··· Information provided

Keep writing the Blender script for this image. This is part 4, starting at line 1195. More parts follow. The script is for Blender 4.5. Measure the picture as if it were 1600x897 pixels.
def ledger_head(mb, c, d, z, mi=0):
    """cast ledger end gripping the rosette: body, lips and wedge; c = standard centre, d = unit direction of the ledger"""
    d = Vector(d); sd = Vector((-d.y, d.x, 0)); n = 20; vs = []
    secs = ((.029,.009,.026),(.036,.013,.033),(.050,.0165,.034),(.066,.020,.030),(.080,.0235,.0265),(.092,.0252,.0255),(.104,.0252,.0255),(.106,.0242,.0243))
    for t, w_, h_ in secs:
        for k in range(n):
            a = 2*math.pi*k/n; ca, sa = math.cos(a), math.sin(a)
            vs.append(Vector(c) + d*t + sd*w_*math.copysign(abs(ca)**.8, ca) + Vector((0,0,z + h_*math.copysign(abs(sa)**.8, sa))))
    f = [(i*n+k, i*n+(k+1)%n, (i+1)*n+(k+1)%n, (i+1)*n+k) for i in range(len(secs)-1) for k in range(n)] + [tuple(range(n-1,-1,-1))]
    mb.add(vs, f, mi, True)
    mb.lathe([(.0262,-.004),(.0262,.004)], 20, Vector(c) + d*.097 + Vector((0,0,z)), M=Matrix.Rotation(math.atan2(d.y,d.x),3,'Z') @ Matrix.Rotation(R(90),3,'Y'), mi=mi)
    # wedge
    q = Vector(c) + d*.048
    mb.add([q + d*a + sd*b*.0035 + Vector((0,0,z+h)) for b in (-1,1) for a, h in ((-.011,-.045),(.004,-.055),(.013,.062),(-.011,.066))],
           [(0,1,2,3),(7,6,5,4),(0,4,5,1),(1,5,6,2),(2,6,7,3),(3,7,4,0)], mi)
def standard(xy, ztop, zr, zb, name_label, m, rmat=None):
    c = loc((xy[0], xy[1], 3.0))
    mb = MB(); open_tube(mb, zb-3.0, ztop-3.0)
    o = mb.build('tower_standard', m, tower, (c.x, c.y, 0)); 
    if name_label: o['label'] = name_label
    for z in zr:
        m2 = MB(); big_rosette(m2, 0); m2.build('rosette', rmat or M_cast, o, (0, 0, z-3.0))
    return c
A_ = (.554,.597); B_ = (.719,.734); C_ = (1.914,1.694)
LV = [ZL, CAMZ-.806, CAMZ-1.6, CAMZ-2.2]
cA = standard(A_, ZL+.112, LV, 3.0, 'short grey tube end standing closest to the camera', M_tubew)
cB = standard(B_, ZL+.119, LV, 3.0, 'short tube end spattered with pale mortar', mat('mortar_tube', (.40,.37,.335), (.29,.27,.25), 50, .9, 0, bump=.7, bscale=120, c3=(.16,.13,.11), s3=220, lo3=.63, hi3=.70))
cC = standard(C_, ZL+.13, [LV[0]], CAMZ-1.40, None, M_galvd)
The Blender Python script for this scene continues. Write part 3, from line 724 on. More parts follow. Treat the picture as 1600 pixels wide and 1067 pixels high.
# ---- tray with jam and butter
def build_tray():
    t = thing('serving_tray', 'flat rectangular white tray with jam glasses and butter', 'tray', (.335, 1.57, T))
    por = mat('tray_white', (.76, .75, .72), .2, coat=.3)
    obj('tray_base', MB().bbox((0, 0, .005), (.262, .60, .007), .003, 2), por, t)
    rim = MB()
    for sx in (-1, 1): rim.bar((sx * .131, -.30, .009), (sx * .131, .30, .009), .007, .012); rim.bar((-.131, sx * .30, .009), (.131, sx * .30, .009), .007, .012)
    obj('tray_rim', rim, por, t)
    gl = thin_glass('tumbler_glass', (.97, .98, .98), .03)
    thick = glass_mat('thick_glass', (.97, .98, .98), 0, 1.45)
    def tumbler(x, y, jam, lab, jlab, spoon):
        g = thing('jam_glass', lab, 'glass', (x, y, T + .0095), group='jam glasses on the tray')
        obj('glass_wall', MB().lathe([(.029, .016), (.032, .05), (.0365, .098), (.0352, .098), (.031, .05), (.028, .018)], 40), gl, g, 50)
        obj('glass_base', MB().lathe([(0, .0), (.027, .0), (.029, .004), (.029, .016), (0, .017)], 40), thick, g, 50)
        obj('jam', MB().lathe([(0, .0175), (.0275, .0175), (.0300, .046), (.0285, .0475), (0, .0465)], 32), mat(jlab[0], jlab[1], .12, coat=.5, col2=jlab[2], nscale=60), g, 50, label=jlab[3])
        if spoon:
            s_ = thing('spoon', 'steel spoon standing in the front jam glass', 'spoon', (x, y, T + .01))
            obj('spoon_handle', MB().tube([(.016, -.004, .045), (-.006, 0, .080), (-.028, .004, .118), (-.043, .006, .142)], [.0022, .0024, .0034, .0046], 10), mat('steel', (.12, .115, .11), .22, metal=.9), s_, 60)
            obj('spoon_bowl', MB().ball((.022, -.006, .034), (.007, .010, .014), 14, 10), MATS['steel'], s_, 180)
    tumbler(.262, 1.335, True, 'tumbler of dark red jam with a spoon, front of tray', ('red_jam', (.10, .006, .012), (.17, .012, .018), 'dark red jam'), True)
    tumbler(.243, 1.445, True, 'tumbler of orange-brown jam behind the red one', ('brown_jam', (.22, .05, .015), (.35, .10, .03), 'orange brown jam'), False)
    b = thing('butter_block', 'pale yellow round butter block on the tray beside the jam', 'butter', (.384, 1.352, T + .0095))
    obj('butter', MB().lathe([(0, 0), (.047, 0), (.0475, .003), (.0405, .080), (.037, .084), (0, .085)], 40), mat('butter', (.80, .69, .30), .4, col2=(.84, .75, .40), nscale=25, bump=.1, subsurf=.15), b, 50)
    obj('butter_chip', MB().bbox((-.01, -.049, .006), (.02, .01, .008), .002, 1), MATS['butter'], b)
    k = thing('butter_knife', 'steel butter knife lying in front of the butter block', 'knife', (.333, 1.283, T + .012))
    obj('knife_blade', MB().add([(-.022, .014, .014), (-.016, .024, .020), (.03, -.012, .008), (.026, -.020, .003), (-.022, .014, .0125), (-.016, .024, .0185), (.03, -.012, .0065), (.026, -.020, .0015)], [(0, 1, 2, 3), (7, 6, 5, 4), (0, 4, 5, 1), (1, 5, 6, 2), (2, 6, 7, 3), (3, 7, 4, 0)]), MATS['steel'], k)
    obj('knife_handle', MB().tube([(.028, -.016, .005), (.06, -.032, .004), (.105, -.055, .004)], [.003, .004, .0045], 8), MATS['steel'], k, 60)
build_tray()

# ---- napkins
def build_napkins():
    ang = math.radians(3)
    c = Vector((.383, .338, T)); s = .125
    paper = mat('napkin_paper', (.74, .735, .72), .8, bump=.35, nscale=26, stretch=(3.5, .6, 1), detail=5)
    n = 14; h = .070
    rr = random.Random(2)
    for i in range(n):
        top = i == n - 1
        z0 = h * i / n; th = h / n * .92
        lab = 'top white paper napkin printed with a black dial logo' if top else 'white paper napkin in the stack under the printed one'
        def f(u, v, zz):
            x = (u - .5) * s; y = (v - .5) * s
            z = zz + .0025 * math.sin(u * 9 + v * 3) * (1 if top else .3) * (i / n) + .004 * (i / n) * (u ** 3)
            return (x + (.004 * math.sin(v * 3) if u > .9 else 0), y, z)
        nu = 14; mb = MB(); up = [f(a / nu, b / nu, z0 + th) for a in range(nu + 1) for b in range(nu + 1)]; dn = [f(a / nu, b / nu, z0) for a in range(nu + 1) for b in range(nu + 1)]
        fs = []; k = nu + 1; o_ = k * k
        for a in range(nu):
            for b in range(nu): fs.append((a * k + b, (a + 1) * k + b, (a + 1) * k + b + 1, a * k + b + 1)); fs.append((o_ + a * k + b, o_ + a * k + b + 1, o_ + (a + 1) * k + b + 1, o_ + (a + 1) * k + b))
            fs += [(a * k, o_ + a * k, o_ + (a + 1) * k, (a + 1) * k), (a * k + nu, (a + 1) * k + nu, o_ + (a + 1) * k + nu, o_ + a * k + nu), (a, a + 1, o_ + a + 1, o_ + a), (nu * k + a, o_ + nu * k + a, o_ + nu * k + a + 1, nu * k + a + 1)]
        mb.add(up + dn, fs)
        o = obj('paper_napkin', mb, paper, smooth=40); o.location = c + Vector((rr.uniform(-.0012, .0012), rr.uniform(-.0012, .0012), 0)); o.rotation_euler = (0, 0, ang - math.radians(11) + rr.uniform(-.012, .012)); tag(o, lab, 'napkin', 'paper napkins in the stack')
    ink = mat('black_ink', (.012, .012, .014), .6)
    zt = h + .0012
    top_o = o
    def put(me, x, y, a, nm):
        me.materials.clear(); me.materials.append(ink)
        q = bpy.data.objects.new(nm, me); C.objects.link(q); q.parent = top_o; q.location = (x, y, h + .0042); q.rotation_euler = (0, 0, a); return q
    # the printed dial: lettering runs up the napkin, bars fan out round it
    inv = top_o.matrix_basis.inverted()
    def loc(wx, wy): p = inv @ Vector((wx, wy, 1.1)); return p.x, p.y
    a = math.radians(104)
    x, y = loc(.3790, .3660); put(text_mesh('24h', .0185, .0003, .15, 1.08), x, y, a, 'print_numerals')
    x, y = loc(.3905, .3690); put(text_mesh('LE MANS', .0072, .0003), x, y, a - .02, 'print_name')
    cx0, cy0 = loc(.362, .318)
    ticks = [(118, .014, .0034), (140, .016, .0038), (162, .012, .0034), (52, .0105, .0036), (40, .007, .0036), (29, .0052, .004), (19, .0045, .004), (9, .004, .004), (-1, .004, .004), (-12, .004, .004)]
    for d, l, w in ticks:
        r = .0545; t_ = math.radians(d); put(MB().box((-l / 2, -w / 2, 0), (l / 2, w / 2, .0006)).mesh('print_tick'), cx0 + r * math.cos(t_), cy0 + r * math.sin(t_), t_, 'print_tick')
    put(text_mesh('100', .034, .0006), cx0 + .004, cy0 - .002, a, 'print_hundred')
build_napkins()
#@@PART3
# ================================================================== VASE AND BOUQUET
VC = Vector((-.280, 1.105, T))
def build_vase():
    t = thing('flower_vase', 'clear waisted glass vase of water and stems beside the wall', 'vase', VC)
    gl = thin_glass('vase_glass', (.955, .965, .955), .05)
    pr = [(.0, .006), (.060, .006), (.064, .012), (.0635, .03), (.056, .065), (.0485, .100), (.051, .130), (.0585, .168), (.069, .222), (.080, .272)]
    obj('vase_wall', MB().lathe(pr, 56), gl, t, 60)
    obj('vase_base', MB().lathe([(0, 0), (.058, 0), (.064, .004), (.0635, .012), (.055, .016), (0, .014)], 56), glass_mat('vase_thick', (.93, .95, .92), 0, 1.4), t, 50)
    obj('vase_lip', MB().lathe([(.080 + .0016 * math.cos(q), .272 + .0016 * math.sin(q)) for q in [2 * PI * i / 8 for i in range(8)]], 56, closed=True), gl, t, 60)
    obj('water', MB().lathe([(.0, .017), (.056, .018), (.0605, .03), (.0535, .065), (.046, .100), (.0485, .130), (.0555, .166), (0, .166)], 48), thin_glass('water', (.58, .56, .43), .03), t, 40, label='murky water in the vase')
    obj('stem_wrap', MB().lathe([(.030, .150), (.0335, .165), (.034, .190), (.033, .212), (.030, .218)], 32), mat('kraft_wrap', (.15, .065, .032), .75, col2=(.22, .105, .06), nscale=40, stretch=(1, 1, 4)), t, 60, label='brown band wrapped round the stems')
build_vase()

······

** Task to carry out **
Reproduce the records above exactly, from the first line through the line containing "cC = standard(C_, ZL+.13, [LV[0]], CAMZ-1.40, None, M_galvd)", and output nothing else.

** The answer **
Keep writing the Blender script for this image. This is part 4, starting at line 1195. More parts follow. The script is for Blender 4.5. Measure the picture as if it were 1600x897 pixels.
def ledger_head(mb, c, d, z, mi=0):
    """cast ledger end gripping the rosette: body, lips and wedge; c = standard centre, d = unit direction of the ledger"""
    d = Vector(d); sd = Vector((-d.y, d.x, 0)); n = 20; vs = []
    secs = ((.029,.009,.026),(.036,.013,.033),(.050,.0165,.034),(.066,.020,.030),(.080,.0235,.0265),(.092,.0252,.0255),(.104,.0252,.0255),(.106,.0242,.0243))
    for t, w_, h_ in secs:
        for k in range(n):
            a = 2*math.pi*k/n; ca, sa = math.cos(a), math.sin(a)
            vs.append(Vector(c) + d*t + sd*w_*math.copysign(abs(ca)**.8, ca) + Vector((0,0,z + h_*math.copysign(abs(sa)**.8, sa))))
    f = [(i*n+k, i*n+(k+1)%n, (i+1)*n+(k+1)%n, (i+1)*n+k) for i in range(len(secs)-1) for k in range(n)] + [tuple(range(n-1,-1,-1))]
    mb.add(vs, f, mi, True)
    mb.lathe([(.0262,-.004),(.0262,.004)], 20, Vector(c) + d*.097 + Vector((0,0,z)), M=Matrix.Rotation(math.atan2(d.y,d.x),3,'Z') @ Matrix.Rotation(R(90),3,'Y'), mi=mi)
    # wedge
    q = Vector(c) + d*.048
    mb.add([q + d*a + sd*b*.0035 + Vector((0,0,z+h)) for b in (-1,1) for a, h in ((-.011,-.045),(.004,-.055),(.013,.062),(-.011,.066))],
           [(0,1,2,3),(7,6,5,4),(0,4,5,1),(1,5,6,2),(2,6,7,3),(3,7,4,0)], mi)
def standard(xy, ztop, zr, zb, name_label, m, rmat=None):
    c = loc((xy[0], xy[1], 3.0))
    mb = MB(); open_tube(mb, zb-3.0, ztop-3.0)
    o = mb.build('tower_standard', m, tower, (c.x, c.y, 0)); 
    if name_label: o['label'] = name_label
    for z in zr:
        m2 = MB(); big_rosette(m2, 0); m2.build('rosette', rmat or M_cast, o, (0, 0, z-3.0))
    return c
A_ = (.554,.597); B_ = (.719,.734); C_ = (1.914,1.694)
LV = [ZL, CAMZ-.806, CAMZ-1.6, CAMZ-2.2]
cA = standard(A_, ZL+.112, LV, 3.0, 'short grey tube end standing closest to the camera', M_tubew)
cB = standard(B_, ZL+.119, LV, 3.0, 'short tube end spattered with pale mortar', mat('mortar_tube', (.40,.37,.335), (.29,.27,.25), 50, .9, 0, bump=.7, bscale=120, c3=(.16,.13,.11), s3=220, lo3=.63, hi3=.70))
cC = standard(C_, ZL+.13, [LV[0]], CAMZ-1.40, None, M_galvd)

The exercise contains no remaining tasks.